Today, I'm answering another question from the meme passed on by Sara Louise from Sara in Le Petit Village. Nice person. Good blogger. Meme whose question must be answered in essay form.
Today's question: What was my worst decorating faux pas?
I don’t think I’ve ever made a faux pas, as such. I’m not that type of guy. I “blow it,” or “fuck-up.” Or, “ruin everything.” A faux pas seems a little too subtle for me. My mistakes make noise.
So, my biggest decorating fuck-up. Well . . .
There is every bedroom I ever had into my mid-twenties. Just a big salad of dirty laundry and papers and shoes and and broken headphones and milk crates for the croutons and who knows what sick soup of fluids for the dressing.
There are also the half-dozen delicate glass oil lamps my wife was given over the first decade I knew her. They stopped coming because I smashed every one of them. In less than 24 hours. One barely made it out of the box. It turned to dust at my loving caress. You could tell they were quality pieces because they disintegrated upon immediate contact with the floor. I am the Lord of Chaos.

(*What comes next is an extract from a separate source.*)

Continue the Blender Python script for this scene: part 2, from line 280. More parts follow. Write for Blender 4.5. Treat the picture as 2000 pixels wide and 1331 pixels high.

Then . . . it was Valentine’s day. Pre-babies. She went to work. I banged in sick. We had an office in those carefree days of enough room, and she said on more than one occasion she’d love if it were painted in a warm pumpkin tone.
My plan was to paint it for her before she got home as a Valentine’s present.
I went to Home Depot and agonized over the color choices. I don’t remember the names, but I remember I did choose one with pumpkin in the title.
I lied to myself a lot that day. Kept telling myself it was pumpkin.
It was macaroni and fucking cheese. Not homemade either; the processed stuff. Yellowy, orangey, shiny.
So, instead of a cozy, autumnal, pumpkin-spiced office to snuggle into when she got home, my wife was put on lock down inside a block of Velveeta. Stouffer’s State Penitentiary.
She lied and told me she loved it. I bought it. I had to. She sat in that Krafty ol’ office for 2 years before we moved.
And that is the story of the love of a good woman.